Ticket sales in the United States and Canada, which are tallied together, rose 6 percent in 2012, to $10.8 billion, from $10.2 billion a year earlier, while sales in other countries posted a similar gain, increasing to $23.9 billion from $22.4 billion.

In the United States, the report noted, the increase was driven by a rise in the number of tickets sold, to about 1.36 billion from 1.28 billion a year earlier, while the average ticket price remained almost flat, at $7.96, compared to $7.93 a year earlier.

While the number of 3-D screens around the world rose about 27 percent in 2012, to 45,545 from 35,792 in 2011, the domestic box-office take from 3-D films was $1.8 billion, the same as in 2011, the association said.

In one of the report’s more intriguing statistics, 74 percent of the population of Illinois saw a movie in 2012 — the highest share in any of the 12 most populous states. That outstripped the percentage of moviegoers in Ohio, where only 59 percent reported seeing a film. The report did not identify a reason for the disparity.

California had the highest number of moviegoers, 26.8 million, more than twice the number in New York, which had 12.6 million.

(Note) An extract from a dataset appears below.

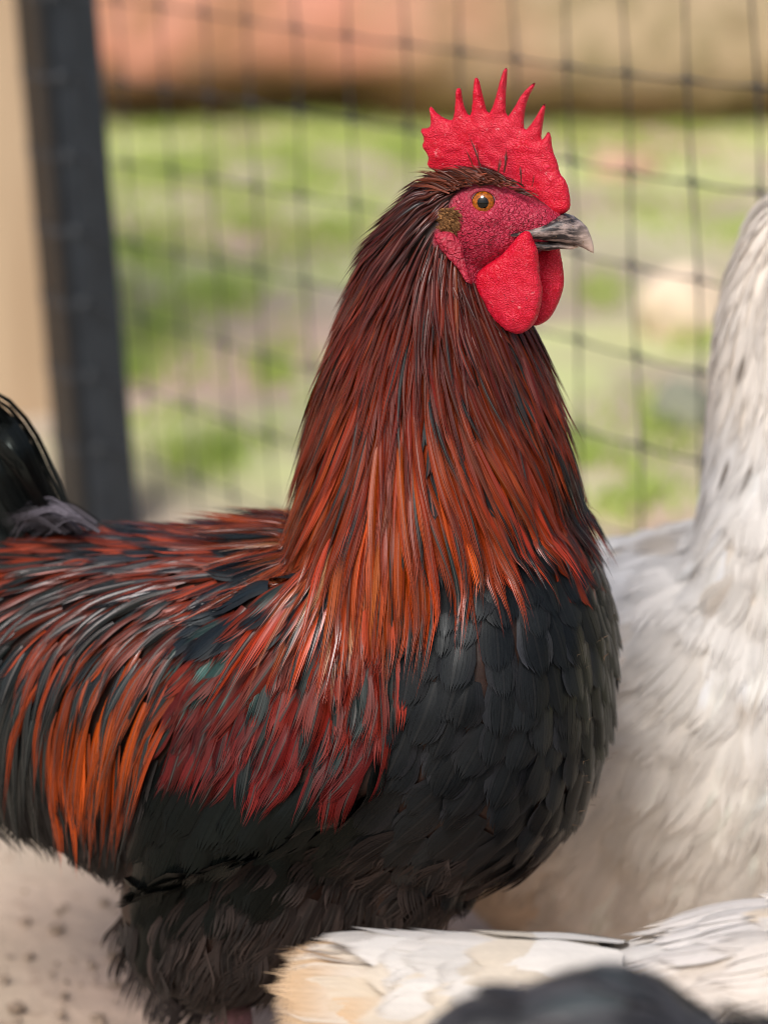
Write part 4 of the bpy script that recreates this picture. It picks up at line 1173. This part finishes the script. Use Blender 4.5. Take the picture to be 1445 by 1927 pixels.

Continuing a trend that has been visible since 2007, the number of movies released in 2012 by members of the association — which include the major film studios — fell by 9 percent, to 128, from 141 a year earlier. The year’s total was down 37 percent from 2006, when the studios released 204 films.

The decline has been steepest among the studios’ specialty film subsidiaries, whose schedules are typically heavy with the sort of adult-oriented dramas that compete for awards. The specialty units released 34 films last year, down about 59 percent from a recent peak of 82 films in 2007.

Releases by companies that do not belong to the movie association rose 17 percent last year, to 549 from 468. The rising number of independent films includes many movies that play only on a small number of theatrical screens, depending for their revenue on video-on-demand and other home entertainment distribution.

The total number of films released theatrically in 2012 was 677, compared with 609 in 2011 and 455 in 2003, the association said.